Non-performing loans balloon


HARARE – Zimbabwe's non-performing loans have grown substantially by more than 10 percentage points to over 15 percent since dollarisation in 2009, indicating stagnation in the economy.

Statistics released recently by the World Bank have shown that non-performing loans in the country have increased from about 3,2 percent in March 2009 to 15,3 percent in May 2013, while during the same period liquidity ratio declined significantly from approximately 48 percent to around 27 percent.

A non-performing loan is a sum of borrowed money upon which the debtor has not made his or her scheduled payments for at least 90 days.

Market observers say from the recent announced financial results, banks have been reporting high credit defaults and the same is confirmed by credit retailers as well as companies that are supplying products and services on credit.

NMB Holdings saw its non-performing loans almost doubling to 22,8 percent of its loan book in the first half of the year, a development management said reflected the stagnation and the liquidity problems facing the economy.

Poor credit quality affects liquidity because if a borrower cannot pay when due, the lender has to fund that position.

“The more non-performing loans a bank has the poor its liquidity becomes. In other words, lenders are creating or worsening the liquidity problems by lending to people or companies of poor credit standing in search of high returns,” said Claire Masunda, an independent economist.

She noted that the situation is being exacerbated by that the central bank which cannot create some liquidity through monetary policy intervention since it cannot print the foreign currencies we are using in primary transactions.
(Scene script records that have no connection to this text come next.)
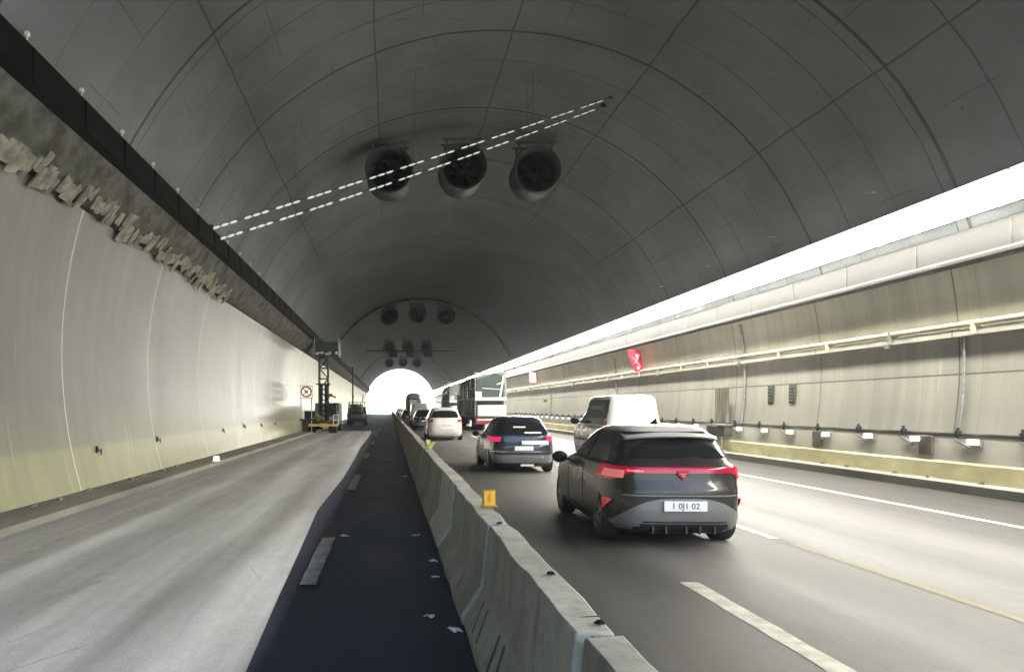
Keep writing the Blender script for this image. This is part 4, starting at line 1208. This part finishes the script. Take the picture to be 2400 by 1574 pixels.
m = MB(); m.box((0, 0.03, 3.17), (.86, .04, .05)); m.box((0, .03, 2.32), (.86, .04, .05)); m.box((-.42, .03, 2.75), (.04, .04, .85)); m.box((.42, .03, 2.75), (.04, .04, .85)); m.build('frame', M['white'], t_)
MB().box((0, .1, .85), (.9, .3, .12)).box((-.1, .1, .45), (.4, .3, .7)).build('battery_box', M['dark_steel'], t_)

# dark pick-up ahead on the left carriageway
t_ = thing('pickup_truck', 'dark pick up truck with a load rack, ahead on the left carriageway', 'pickup truck', (-3.25, 74.0, 0))
s = Shape([(.35, .1, 5.0, .9, 7), (.55, 0, 5.1, 1.0, 7), (1.05, 0, 5.05, 1.02, 7), (1.25, .03, 4.4, 1.0, 7), (1.3, 2.0, 3.9, .96, 6), (1.8, 2.25, 3.4, .82, 5), (1.9, 2.4, 3.2, .75, 4)])
s.body(3).build('body', P_DARK, t_, smooth=34)
s.rear_patch(-.85, .85, .68, 1.15, .02, 10, 3, .04).build('tailgate', P_GREEN, t_)
s.rear_patch(-.95, .95, .42, .58, .06, 12, 3, .1).build('bumper', M['chrome'], t_, smooth=40)
for sg in (-1, 1): s.rear_patch(sg * .87, sg * .99, .72, 1.12, .02, 4, 3, .05).build('tail_light', M['tail_dim'], t_)
m = MB()
for x in (-.9, -.45, 0, .45, .9):
    m.bar((x, .15, 1.2), (x * .85, .2, 2.3), .06)
m.bar((-.85, .2, 2.3), (.85, .2, 2.3), .08); m.bar((-.9, .15, 1.75), (.9, .15, 1.75), .06); m.bar((-.85, 1.8, 2.3), (.85, 1.8, 2.3), .08)
for sg in (-1, 1): m.bar((sg * .8, .2, 2.3), (sg * .8, 1.8, 2.3), .07); m.bar((sg * .9, 1.8, 1.2), (sg * .8, 1.8, 2.3), .07)
m.build('load_rack', M['dark_steel'], t_)
MB().box((0, 1.0, 1.7), (1.4, 1.5, .9)).build('load', P_DARK, t_, bevel=.06)
MB().cyl((.55, .9, 2.3), (.62, .9, 3.1), .04, 8).cyl((-.5, .9, 2.3), (-.3, .9, 3.0), .03, 8).build('load_pole', M['dark_steel'], t_)
add_wheels(t_, (.95, 4.1), .38, 1.0, .26)
m = MB().cyl((-3.95, 80.5, -.01), (-3.95, 80.5, 6.2), .09, 12).cyl((-3.95, 80.5, -.01), (-3.95, 80.5, .3), .2, 12).bar((-3.95, 80.5, 5.9), (-5.3, 80.5, 6.8), .08)
tag(m.build('steel_post', M['dark_steel']), 'dark steel post rising to the left ledge behind the pick up', 'post')

# ------------------------------------------------------------------ thin haze added to spread lamp and exit glow
hm = bpy.data.materials.new('glow_haze'); hm.use_nodes = True
hm.node_tree.nodes.remove(hm.node_tree.nodes['Principled BSDF'])
pv = hm.node_tree.nodes.new('ShaderNodeVolumePrincipled'); pv.inputs['Color'].default_value = (.93, .96, 1, 1); pv.inputs['Density'].default_value = .0006; pv.inputs['Anisotropy'].default_value = .8
hm.node_tree.links.new(pv.outputs[0], hm.node_tree.nodes['Material Output'].inputs['Volume'])
tag(MB().box((3, 98, 6.5), (44, 240, 15.2)).build('added_haze', hm), kind='stuff')

# ------------------------------------------------------------------ light, world, camera
EL, AZ = R(46), R(100)
w = bpy.data.worlds.new('World'); scene.world = w; w.use_nodes = True
nt = w.node_tree; bg = nt.nodes['Background']
sky = nt.nodes.new('ShaderNodeTexSky'); sky.sky_type = 'NISHITA'; sky.sun_disc = False; sky.sun_elevation = EL; sky.sun_rotation = AZ
sky.dust_density = .2; sky.ozone_density = 1.2
nt.links.new(sky.outputs[0], bg.inputs[0]); bg.inputs[1].default_value = .14
sl = bpy.data.lights.new('sun', 'SUN'); sl.energy = 3.0; sl.angle = R(.5); sl.color = (1, .95, .87)
so = bpy.data.objects.new('sun', sl); COL.objects.link(so)
sd_ = Vector((math.sin(AZ) * math.cos(EL), math.cos(AZ) * math.cos(EL), math.sin(EL)))
so.rotation_euler = sd_.to_track_quat('Z', 'Y').to_euler(); so.location = (60, -40, 80)

cam = bpy.data.cameras.new('camera'); co = bpy.data.objects.new('camera', cam); COL.objects.link(co)
co.location = (0, 0, 1.77); co.rotation_euler = (R(90), 0, 0)
cam.sensor_width = 36; cam.lens = 26.0; cam.shift_x = .12; cam.shift_y = .070
cam.clip_start = .05; cam.clip_end = 5000
scene.camera = co
scene.view_settings.view_transform = 'Standard'; scene.view_settings.look = 'None'
scene.view_settings.exposure = 2.5; scene.view_settings.gamma = 1
c = scene.cycles
c.use_denoising = True
c.max_bounces = 10; c.diffuse_bounces = 6; c.glossy_bounces = 4
c.sample_clamp_indirect = 6
c.caustics_reflective = False; c.caustics_refractive = False
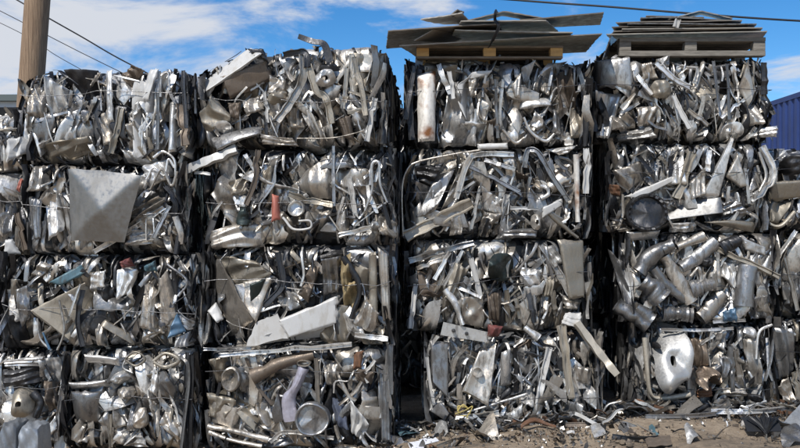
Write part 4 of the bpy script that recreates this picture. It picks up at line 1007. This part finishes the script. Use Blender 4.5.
rod('bent_wire', 'curved brown wire on the dirt near the frame bottom', 'wire', [(673,434),(682,431),(695,434),(702,440)], .006, 'dark', group='loose wires on the ground')
rod('bent_wire', 'long curved dark wire reaching up toward the paper ball', 'wire', [(703,441),(714,440),(722,432),(731,427)], .006, 'brown', group='loose wires on the ground')
rod('bent_wire', 'wire loop on the dirt under the crushed sink bale', 'wire', [(470,432),(480,441),(495,446)], .005, 'dark', group='loose wires on the ground')
rod('flat_bar', 'dark flat bar half buried in the dirt near the bottom edge', 'bar', [(612,438),(640,441),(662,440)], .022, 'dark', True, .4, .02, 'loose bars on the ground')
rod('flat_bar', 'brown flat bar lying at the foot of the crushed sink bale', 'bar', [(565,428),(596,427)], .022, 'brown', True, .3, .03, 'loose bars on the ground')
rod('flat_bar', 'pale thin bar pointing at the torn white cards', 'bar', [(437,448),(456,440)], .012, 'khaki', True, .4, .02, 'loose bars on the ground')

def gsheet(label, c, mat, lifts=(0, 0, 0, 0), nf=5, amp=.15, name='scrap_plate', cat='scrap plate', n=14, seed=0, group='loose plates on the ground'):
    r = np.random.default_rng(900+seed)
    A = [on_ground(c[i*2], c[i*2+1])+np.array([0, 0, 0.025+lifts[i]]) for i in range(4)]
    u = np.linspace(0, 1, n); U, Vv = np.meshgrid(u, u, indexing='ij')
    P = A[3]*((1-U)*(1-Vv))[..., None]+A[2]*(U*(1-Vv))[..., None]+A[1]*(U*Vv)[..., None]+A[0]*((1-U)*Vv)[..., None]
    h_ = creases(P[..., 0], P[..., 1], nf, amp, r); P[..., 2] += h_-min(0, h_.min())*0.6
    V, Q = thicken(P.reshape(-1, 3), n, n, .004)
    return tag(mk(name, V, Q, mat, None, sharp=22), label, cat, group)
gsheet('white torn card lying flat near the bottom edge', [419,442,434,438,439,443,424,447], 'paper', nf=1, amp=.05, name='torn_card', cat='card', seed=1)
gsheet('pale blue torn card beside the white one', [408,445,420,443,424,450,410,451], 'paper', nf=1, amp=.05, name='torn_card', cat='card', seed=2)
gsheet('crumpled pale foil scrap right of the torn cards', [434,434,446,432,448,438,437,440], 'bright', nf=6, amp=.6, seed=3)
gsheet('grey crumpled plate heap under the crushed sink bale', [474,436,492,430,500,440,480,444], 'warm', nf=8, amp=.6, seed=4)
gsheet('grey plate tilted against the foot of the tank bale', [668,419,694,412,703,416,680,421], 'warm', (0, .08, .06, 0), seed=5)
gsheet('curved grey trough lying left of the paper ball', [700,415,728,409,731,416,708,419], 'grey', (.02, .1, .08, 0), nf=4, amp=.3, seed=6)
gsheet('bright crinkled strip left of the long bars', [620,416,642,412,648,419,626,421], 'grey', (0, .05, .03, 0), nf=6, amp=.5, seed=7)
gsheet('flat tan plate at the foot of the tank bale', [745,411,775,406,778,411,750,415], 'khaki', (.02, .06, .04, 0), nf=4, amp=.3, seed=8)
gsheet('crumpled silver scrap on dark dirt below the long bar', [684,440,696,437,700,443,688,446], 'bright', nf=7, amp=.6, seed=9)
gsheet('teal stained scrap lying in the dark gap', [396,437,412,431,420,436,400,443], 'teal', nf=4, amp=.3, seed=10)
gsheet('silvery crushed plate in the shadow of the gap', [414,428,432,422,438,428,420,434], 'warm', (0, .04, .03, 0), nf=5, amp=.4, seed=11)
gsheet('dark heavy plate by the bottom edge under the long bars', [645,443,670,440,672,447,648,449], 'brown', nf=5, amp=.25, seed=12)
gsheet('pale blue stained sheet behind the black grille', [770,428,800,424,804,432,776,434], 'block', nf=6, amp=.4, seed=13)
gsheet('pale crumpled plate at the bottom right corner', [778,440,798,434,803,444,784,448], 'grey', nf=6, amp=.4, seed=14)
gsheet('white crinkled shred left of the dark flat bar', [590,433,602,430,606,436,594,438], 'bright', nf=6, amp=.5, seed=15)
# crumpled paper ball
def blob(name, label, cat, px, py, rad, mat, squash=.8, nf=14, amp=.35, seed=0):
    r = np.random.default_rng(seed+70)
    nu, nv = 22, 12; th = np.arange(nu)*2*pi/nu; ph = np.linspace(0.08, pi-0.08, nv); rings = []
    Dn = r.normal(size=(nf, 3)); Dn /= np.linalg.norm(Dn, axis=1)[:, None]
    for p_ in ph:
        N = np.stack([np.cos(th)*sin(p_), np.sin(th)*sin(p_), np.full(nu, cos(p_))], 1)
        rr_ = 1-amp*np.abs(N @ Dn.T).max(1)+amp*.5*np.abs((N @ Dn.T)).mean(1)
        rings.append(N*rr_[:, None]*rad*np.array([1, 1, squash]))
    V = np.concatenate(rings); i = np.arange(nv-1)[:, None]*nu; j = np.arange(nu)[None]; j2 = (j+1) % nu
    Q = np.stack([i+j, i+nu+j, i+nu+j2, i+j2], 2).reshape(-1, 4)
    c = on_ground(px, py); V = V+c+np.array([0, 0, rad*squash*.8])
    return tag(mk(name, V, Q, mat, None, sharp=15), label, cat)
blob('paper_ball', 'crumpled white paper ball with blue print on the long bar', 'paper', 740, 421, .10, 'paper', 1.25, nf=26, amp=1.1)
# black broken grille: a fan of thin blades on a plate
gl = empty('broken_grille', on_ground(766, 436)+np.array([0, 0, .02])); tag(gl, 'black broken plastic grille lying on the dirt near the corner', 'grille')
for k in range(9):
    a = R(-50+k*13)
    P = np.array([[0, 0, 0.0], [sin(a)*.11, cos(a)*.07, .10], [sin(a)*.2, cos(a)*.13, .15]])
    V, Q = tube(smooth_path(P, 3), .008, 4, False, 0, box=True, flat=.5); mk('blade', V, Q, 'black_plastic', gl)
S = np.stack(np.meshgrid(np.linspace(-.17, .17, 8), np.linspace(.0, .12, 6), indexing='ij'), 2).reshape(-1, 2)
V, Q = thicken(np.stack([S[:, 0], S[:, 1]+.02, .02+S[:, 1]*.9], 1), 8, 6, .004); mk('back_plate', V, Q, 'black_plastic', gl)
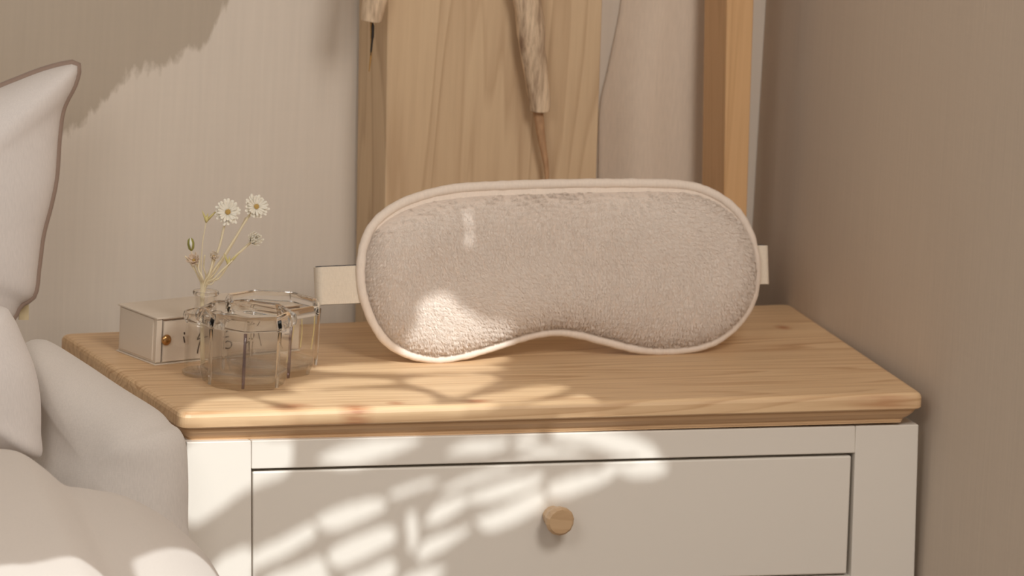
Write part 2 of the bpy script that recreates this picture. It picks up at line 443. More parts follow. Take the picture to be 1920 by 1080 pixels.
def front(name, px, y0, depth, parent, m=CREAM, bev=.0008):
    bm = bmesh.new(); hexa(bm, [aty(x, y, y0) for x, y in px], (0, depth, 0)); return obj(name, bm, m, parent, bevel=bev)
def lerp(a, b, t): return a+(b-a)*t
FL = lambda x: lerp(829, 796, (x-350)/1373)     # top line of the frame
DL = lambda x: lerp(880, 850, (x-472)/1125)     # top line of the opening
B1 = 3600
front('stile', [(350, FL(350)), (471.5, FL(471.5)), (474, 1500), (352, 1500)], YF, .018, top).name = 'stile'
front('stile', [(1605, FL(1605)), (1723, FL(1723)), (1703, 1500), (1583, 1480)], YF, .018, top)
# rails
front('top_rail', [(472, FL(472)), (1604.5, FL(1604.5)), (1604.5-.3, DL(1604)), (472, DL(472))], YF+.0001, .018, top)
dz = 232
front('middle_rail', [(472, DL(472)+dz), (1600, DL(1600)+dz-2), (1599, DL(1600)+dz+48), (472, DL(472)+dz+50)], YF+.0006, .018, top)
d1 = front('drawer', [(474, DL(474)+4.5), (1597, DL(1597)+4.5), (1588, DL(1588)+dz-6), (474, DL(474)+dz-4)], YF+.0012, .016, top, bev=.0012)
# knob of the upper drawer: short turned wooden peg with a flat faceted face
kp = aty(1034, 966, YF+.0012)
def knob(p):
    bm = bmesh.new(); n = 14
    prof = [(.0052, 0), (.0058, -.0015), (.0060, -.004), (.0066, -.0075), (.0076, -.0100), (.0082, -.0125), (.0080, -.0145), (.0068, -.0155)]
    rings = [[bm.verts.new(p+Vector((r*math.cos(2*math.pi*k/n+.2)*(1+.02*math.sin(k*2.3)), y, r*math.sin(2*math.pi*k/n+.2)))) for k in range(n)] for r, y in prof]
    for A, B in zip(rings, rings[1:]):
        for k in range(n): bm.faces.new((A[k], A[(k+1) % n], B[(k+1) % n], B[k]))
    bm.faces.new(rings[0]); bm.faces.new(rings[-1]); return bm
KN = wood('beech_knob', srgb(200, 168, 130), srgb(172, 136, 98), (30, 200, 200), rings=2, fine=.4, rough=.4, seed=5)
kb = obj('knob', knob(kp), KN, d1, smooth=False); kb['label'] = 'small round pale wooden drawer knob'
# carcass, lower drawer and legs
a, b_ = aty(352, 840, .02).x, aty(1721, 810, .02).x
bm = bmesh.new(); box(bm, a, a+.014, YF+.018, .205, .10, Z0-.0255); obj('side_panel', bm, CREAM, top)
bm = bmesh.new(); box(bm, b_-.014, b_, YF+.018, .205, .10, Z0-.0255); obj('side_panel', bm, CREAM, top)
bm = bmesh.new(); box(bm, a+.014, b_-.014, .196, .205, .10, Z0-.0255); obj('back_panel', bm, CREAM, top)
bm = bmesh.new(); box(bm, a+.014, b_-.014, YF+.018, .196, .10, .112); obj('bottom_panel', bm, CREAM, top)
bm = bmesh.new(); box(bm, a+.014, b_-.014, YF+.03, .19, Z0-.0265, Z0-.0225); obj('inner_panel', bm, CREAM, top)
bm = bmesh.new(); box(bm, .048, .394, YF+.0012, YF+.017, .12, .470); d2 = obj('drawer', bm, CREAM, top, bevel=.001)
kb2 = obj('knob', knob(Vector((.22, YF+.0012, .30))), KN, d2)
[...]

“In others countries, for instance in the United States where quantitative easing is being used, liquidity injection from government becomes a mitigating factor in the sense that it brings in new money which is used to meet these commitments,” she said.

Another economist with Capital Bank said non-performing loans in the country are being caused by the weak state of the economy — worsened by poor financing decisions by borrowers — lack of client knowledge, multi-borrowing, weak internal systems, high lending rates, over dependence on balance sheet strength and inadequate supervision by the central bank.

“Conceivably, banks have learnt their lessons and implemented several internal measures to deal with the non-performing loans. These include, among others, debt restructuring, foreclosures, tighter loan granting and increased borrower monitoring,” he said.

The African Development Bank (AfDB) in its August monthly economic review said since March 2013, individuals have been receiving the largest share of loans and advances compared to productive sectors.

“In order to foster positive economic recovery, more loans and advances should be advanced to the productive sectors,” said the regional banking group adding that market indications are that some individuals borrow to finance their small and medium enterprises, which constitutes productive borrowing.

“The large share of individual loans and advances is an indication that although individuals are charged higher interest rates than corporates, interest rates are not high enough to deter individual borrowing.

“Individuals might also be less interest rate sensitive than corporates, or banks might have more incentive to lend to individuals,” said AfDB.

The continental financial institution noted that local banks could also be lending more to individuals on the basis of spreading risk by extending small loans to a large number of individuals as opposed to lending large amounts to a few corporates.